Various forces are arraigned against him. A flotilla of ship-less admirals ask the reasonable question: ‘Who would we fight with this fleet of obliteration? Surely we could beat the Argentines without a super carrier group and the support vessels and anti-submarine capability that come with it?’ Far better, they argue, to build more small ships to defend trade routes, target seaborne crime and aid humanitarian operations.
Fox faces diplomatic opposition. Extracting British deployments from Germany would require NATO to reconfigure at a time when the alliance is rotting in Afghanistan, and while Russia and China are becoming at least more passive aggressive to the west – Russian fly-bys have returned. (Equally, many say NATO is well into its dotage and should be packed-off to Dignitas)
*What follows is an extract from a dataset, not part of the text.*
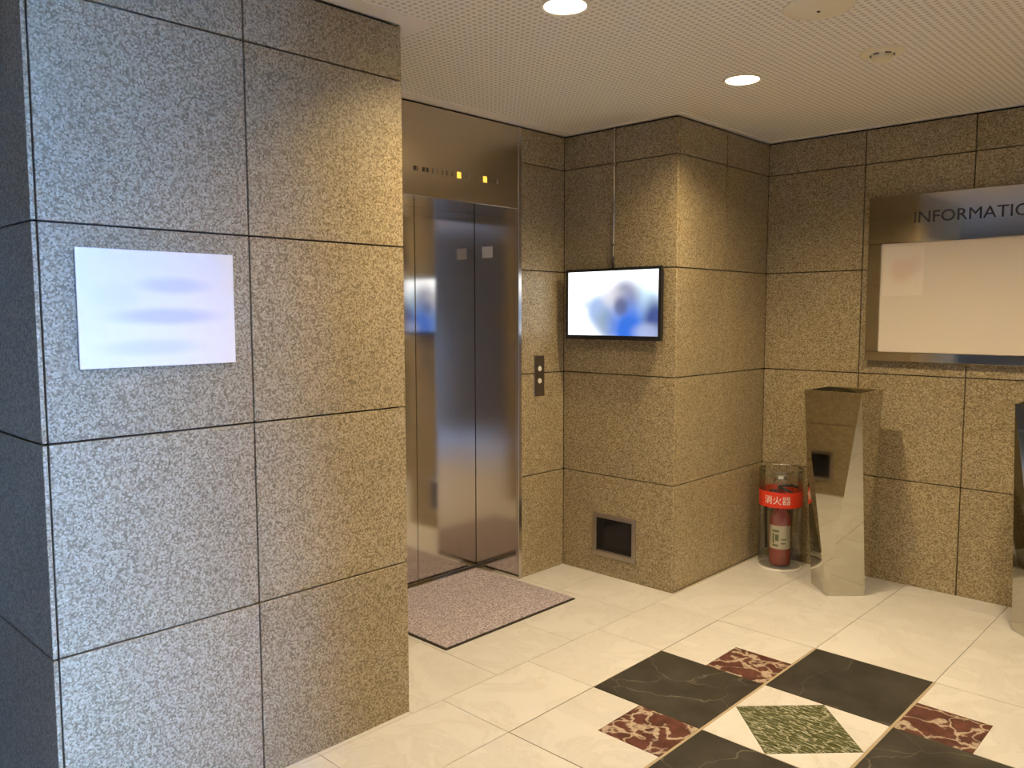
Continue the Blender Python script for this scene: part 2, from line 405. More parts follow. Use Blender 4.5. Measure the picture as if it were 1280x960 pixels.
for i in range(len(xs_left)-1):
    yy = ysl if i == len(xs_left)-2 else ysr
    for j in range(len(yy)-1):
        x0, x1, y0, y1 = xs_left[i], xs_left[i+1], yy[j], yy[j+1]
        if not inside_wall(x0, x1, y0, y1) and x1-x0 > 0.02: tile('floor_tile', x0, x1, y0, y1, M['cream'])
# inlaid 3 x 3 pattern
box('pattern_bed', (PX[0]-0.003, PY[0]-0.003, -0.0058), (PX[3]+0.003, PY[3]+0.003, -0.0015), M['darkgrout'], floor)
SW = 0.0055
for x in PX[1:3]:
    box('tan_strip', (x-SW, PY[0]+0.002, TZ0), (x+SW, PY[3]-0.002, TZ1-0.0002), M['tan'], floor, 0.0004)
def cell(i, j):
    x0, x1 = PX[i], PX[i+1]; y0, y1 = PY[j], PY[j+1]
    x0 += (SW+0.0005) if i > 0 else 0.003; x1 -= (SW+0.0005) if i < 2 else 0.003
    y0 += 0.002 if j > 0 else 0.003; y1 -= 0.002 if j < 2 else 0.003
    return x0, x1, y0, y1
for i in range(3):
    for j in range(3):
        x0, x1, y0, y1 = cell(i, j)
        if (i+j) % 2 == 1:
            box('black_tile', (x0, y0, TZ0), (x1, y1, TZ1), M['black'], floor, 0.0006); continue
        if i == 1:                                    # centre: green rhombus in four cream triangles
            mx_, my_ = (x0+x1)/2, (y0+y1)/2; q = 0.003
            prism('green_tile', [(mx_, y0+q), (x1-q, my_), (mx_, y1-q), (x0+q, my_)], TZ0, TZ1, M['green'], floor, 0.0004)
            e = 0.0012
            xa, xb, ya, yb = x0+q, x1-q, y0+q, y1-q
            for cx_, cy_, sx, sy in ((x0, y0, 1, 1), (x1, y0, -1, 1), (x1, y1, -1, -1), (x0, y1, 1, -1)):
                pa = (mx_-sx*e, cy_); pb = (mx_-sx*e, cy_+sy*(q-e)); pc = (cx_+sx*(q-e), my_-sy*e); pd = (cx_, my_-sy*e)
                prism('cream_corner_tile', [(cx_, cy_), pa, pb, pc, pd], TZ0, TZ1, M['cream'], floor, 0.0004)
            continue
        mw = 0.268                                    # corner: cream L round a maroon square on the inner corner
        sx = 1 if i == 0 else -1; sy = 1 if j == 0 else -1
        ix, iy = (x1 if sx > 0 else x0), (y1 if sy > 0 else y0)
        ox, oy = (x0 if sx > 0 else x1), (y0 if sy > 0 else y1)
        qx, qy = ix-sx*mw, iy-sy*mw
        box('maroon_tile', (min(ix, qx), min(iy, qy), TZ0), (max(ix, qx), max(iy, qy), TZ1), M['maroon'], floor, 0.0005)
        e = 0.0012
        prism('cream_corner_tile', [(ox, oy), (ix, oy), (ix, qy-sy*e), (qx-sx*e, qy-sy*e), (qx-sx*e, iy), (ox, iy)], TZ0, TZ1, M['cream'], floor, 0.0005)

# ------------------------------------------------------------------ walls
wl = box('wall_left', (XW, YL0+T, -0.006), (XL-T, YL1-T, ZC-0.004), M['joint'])
tag(wl, 'grey speckled granite wall on the left with a corner edge', kind='structure')
EDGE = 0.0140                                         # exposed edge of the slabs that turn the corner
for k in range(5):
    z0, z1 = ROWS[k], ROWS[k+1]
    for a0, a1 in ((YL0+EDGE, 1.3245), (1.3245, YL1)): slab('x', XL, a0, a1, z0, z1, wl, 1, (1, 1 if a1 < 1.5 else 0))
    for a0, a1 in ((-3.06, XL), (-3.66, -3.06), (-4.26, -3.66), (XW, -4.26)): slab('y', YL0, a0, a1, z0, z1, wl, -1, (1, 0 if a1 == XL else 1), 0.012)
    slab('y', YL1, XE, XL-T, z0, z1, wl, 1, (0, 0.3))
# lift wall
we = boxes('wall_elevator', [((XE-0.30, YL1-0.0, 0), (XE-T, 2.43, ZC-0.004)), ((XE-0.30, 3.437, 0), (XE-T, YT+0.02, ZC-0.004)), ((XE-0.30, 2.43, 2.60-0.012), (XE-T, 3.437, ZC-0.004))], M['joint'])
tag(we, 'granite clad wall around the elevator', kind='structure')
for k in range(5):
    slab('x', XE, 3.4325, YT-G, ROWS[k], ROWS[k+1], we, 1, (1, 0))
    slab('x', XE, YL1+0.001, 2.4305, ROWS[k], ROWS[k+1], we, 1, (0, 1))
# pillar
wp = box('wall_pillar', (-4.2, YT+T, -0.006), (XL-T, YB+0.3, ZC-0.004), M['joint'])
tag(wp, 'granite clad pillar between elevator and back wall', kind='structure')
for k in range(5):
    z0, z1 = ROWS[k], ROWS[k+1]
    slab('y', YT, XE+0.0006, XL, z0, z1, wp, -1, (0, 0))
    for a0, a1 in ((YT+T+0.002, 4.335), (4.335, YB-G)): slab('x', XL, a0, a1, z0, z1, wp, 1, (1, 1 if a1 < 4.5 else 0))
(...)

Then there is the army. CDS General Sir David Richards argues that the Britain’s military future lies in counter-terrorism and post-conflict resolution, a task to which the army is essential. Richards has a growing reputation at DfID, which sees the army as an ally in the struggle against global disorder and poverty. Charles Moore, whose Policy Exchange think tank published a report to the same effect recently, agrees in his column today. The RAF, long since stripped of its nuclear deterrent role but essential to home defence and operational support, is in a curious hinterland, holding its breath for a review that Whitehall’s more sensational blabber-mouths believe could abolish it.
The word is that the National Security Council favours General Richards’ approach, no doubt because it is cheaper and, politically, the government cannot cut the army without reducing its diplomatic and military dispositions in Afghanistan. Judging by the events of the past week, those two calculations have brought more than morsel of short-term political bias to long-term strategic planning; but then again, so did Pelham and Pitt.